Pablo A. Proaño
En un contexto de elecciones, referéndum y escándalos de corrupción, la pugna por el poder político parece esparcirse como una plaga en la mentalidad de candidatos y autoridades. Nos da oportunidad para reflexionar sobre estos tres conceptos importantes.
Por un lado, la concepción política del poder casi siempre está relacionada con la facultad de actuar y de obligar a otro a actuar de determinada forma. Especialmente obligándolo a actuar aún contra su voluntad. El poder implica una dimensión de obligatoriedad, una imposición de fuerza o presión manifestada de formas muy variadas.
Es distinta a la concepción de autoridad pública, donde el poder, concebido como un todo, se alimenta de las facultades que le atribuye o reconoce cada persona individualmente con libertad. Esta autoridad es la que se encuentra al servicio de las necesidades más grandes que las individuales y permite la organización social de las estructuras intermedias en búsqueda de los intereses colectivos. Pero siempre tiene, como fin último, el desarrollo integral de la persona. Por eso, la autoridad implica la tutela de la dignidad y valores del individuo y de la sociedad.

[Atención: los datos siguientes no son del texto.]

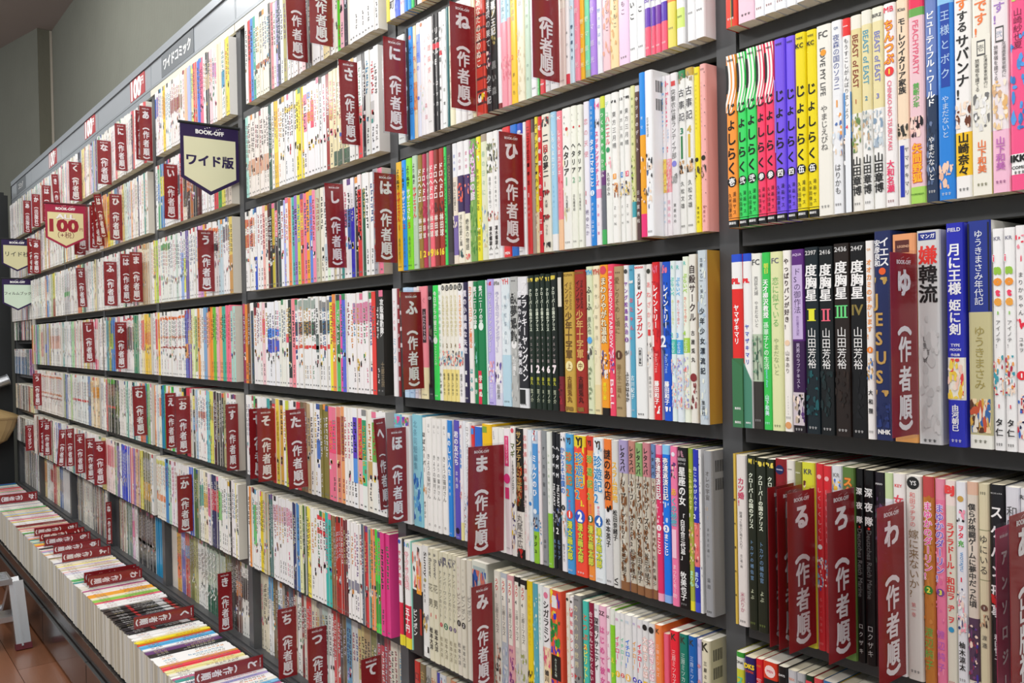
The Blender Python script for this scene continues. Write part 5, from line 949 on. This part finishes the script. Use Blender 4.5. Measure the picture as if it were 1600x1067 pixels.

Por otro lado, un autoritarismo conlleva una arrogación de poder, una auto atribución irracional (y muchas veces también ilegal) de potestades que no se poseen sobre los demás. Por donde pasa, deja una estela de graves vulneraciones de derechos humanos y libertades fundamentales. Es lo contrario al uso del poder según la libertad personal, la prudencia y la justa razón.
Es importante reflexionar sobre los tres conceptos, sobre todo cuando se ha perdido la fe en la política, cuando todos son «los políticos de siempre» y la sombra del autoritarismo vuelve a acecharnos. No nos debe faltar lucidez para reconocer cuando los autoritarios nos alientan en una pugna de unos contra otros, desestabilizan el orden social y generan dudas en las instituciones, sin otro fin que el restablecimiento de un (des)orden que perpetúan sus abusos.
Frente a ello hay esperanza. Nos encontramos ante el albor de un nuevo contexto político. Muchos de los nombres más conocidos están a punto de quedar por fuera de las papeletas y también del imaginario colectivo. Esto abre un campo para una nueva generación, no solo de políticos, sino también de política. Es momento donde una generación entera puede cuestionar las formas y el fondo: el populismo y el autoritarismo. Además, es la oportunidad de cuestionar a muchos otros «ismos» que se muestran como herramientas tentadoras de imposición de poder.
Si trabajamos por formar autoridades auténticas, preocupados por las necesidades individuales y colectivas, entenderán estas necesidades en su contexto antes de atenderlas mediocremente. Desde ya, se buscan autoridades con un profundo espíritu democrático, traducido en una auténtica sed de buscar respuestas verdaderas a los interrogantes más profundos de cada persona. Entonces, el poder estará al servicio de la autoridad y el autoritarismo quedará opacado por el verdadero grito de las necesidades colectivas.
En conclusión, no debemos «darnos por vencidos» de la política, sino repensarla, entenderla desde la atención a las necesidades de todos, no de unos pocos. Así no tendremos que luchar contra quienes pugnan por el poder, sino que podremos cooperar con auténticas autoridades para alcanzar un bien común más elevado.